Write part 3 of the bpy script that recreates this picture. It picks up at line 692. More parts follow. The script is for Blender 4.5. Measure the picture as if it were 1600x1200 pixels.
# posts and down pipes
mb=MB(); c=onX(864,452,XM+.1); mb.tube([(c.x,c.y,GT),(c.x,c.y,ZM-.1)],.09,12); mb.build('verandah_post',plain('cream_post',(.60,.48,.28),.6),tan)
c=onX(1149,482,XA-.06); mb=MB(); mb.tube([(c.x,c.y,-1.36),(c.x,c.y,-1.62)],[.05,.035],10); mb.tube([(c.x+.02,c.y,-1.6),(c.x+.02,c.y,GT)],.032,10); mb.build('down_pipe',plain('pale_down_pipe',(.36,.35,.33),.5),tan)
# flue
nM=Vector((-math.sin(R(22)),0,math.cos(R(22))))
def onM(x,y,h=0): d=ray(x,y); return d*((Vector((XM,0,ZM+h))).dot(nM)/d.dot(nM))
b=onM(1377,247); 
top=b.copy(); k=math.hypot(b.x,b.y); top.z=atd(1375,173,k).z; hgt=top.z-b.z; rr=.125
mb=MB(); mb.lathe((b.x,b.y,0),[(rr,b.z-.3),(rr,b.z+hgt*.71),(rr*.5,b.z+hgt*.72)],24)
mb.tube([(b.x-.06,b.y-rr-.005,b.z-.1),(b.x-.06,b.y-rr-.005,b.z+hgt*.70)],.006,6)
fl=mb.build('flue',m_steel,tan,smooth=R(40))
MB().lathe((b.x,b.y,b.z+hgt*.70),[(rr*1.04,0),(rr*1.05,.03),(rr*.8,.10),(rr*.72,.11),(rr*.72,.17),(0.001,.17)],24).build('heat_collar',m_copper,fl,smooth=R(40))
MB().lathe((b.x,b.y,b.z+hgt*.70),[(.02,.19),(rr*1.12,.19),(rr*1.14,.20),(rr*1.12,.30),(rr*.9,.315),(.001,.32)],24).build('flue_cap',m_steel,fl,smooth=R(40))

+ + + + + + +

WORK TO BE COMPLETED - Restate the data above exactly, keeping each word as it stands.

THE COMPLETED TASK -
Write part 3 of the bpy script that recreates this picture. It picks up at line 692. More parts follow. The script is for Blender 4.5. Measure the picture as if it were 1600x1200 pixels.
# posts and down pipes
mb=MB(); c=onX(864,452,XM+.1); mb.tube([(c.x,c.y,GT),(c.x,c.y,ZM-.1)],.09,12); mb.build('verandah_post',plain('cream_post',(.60,.48,.28),.6),tan)
c=onX(1149,482,XA-.06); mb=MB(); mb.tube([(c.x,c.y,-1.36),(c.x,c.y,-1.62)],[.05,.035],10); mb.tube([(c.x+.02,c.y,-1.6),(c.x+.02,c.y,GT)],.032,10); mb.build('down_pipe',plain('pale_down_pipe',(.36,.35,.33),.5),tan)
# flue
nM=Vector((-math.sin(R(22)),0,math.cos(R(22))))
def onM(x,y,h=0): d=ray(x,y); return d*((Vector((XM,0,ZM+h))).dot(nM)/d.dot(nM))
b=onM(1377,247); 
top=b.copy(); k=math.hypot(b.x,b.y); top.z=atd(1375,173,k).z; hgt=top.z-b.z; rr=.125
mb=MB(); mb.lathe((b.x,b.y,0),[(rr,b.z-.3),(rr,b.z+hgt*.71),(rr*.5,b.z+hgt*.72)],24)
mb.tube([(b.x-.06,b.y-rr-.005,b.z-.1),(b.x-.06,b.y-rr-.005,b.z+hgt*.70)],.006,6)
fl=mb.build('flue',m_steel,tan,smooth=R(40))
MB().lathe((b.x,b.y,b.z+hgt*.70),[(rr*1.04,0),(rr*1.05,.03),(rr*.8,.10),(rr*.72,.11),(rr*.72,.17),(0.001,.17)],24).build('heat_collar',m_copper,fl,smooth=R(40))
MB().lathe((b.x,b.y,b.z+hgt*.70),[(.02,.19),(rr*1.12,.19),(rr*1.14,.20),(rr*1.12,.30),(rr*.9,.315),(.001,.32)],24).build('flue_cap',m_steel,fl,smooth=R(40))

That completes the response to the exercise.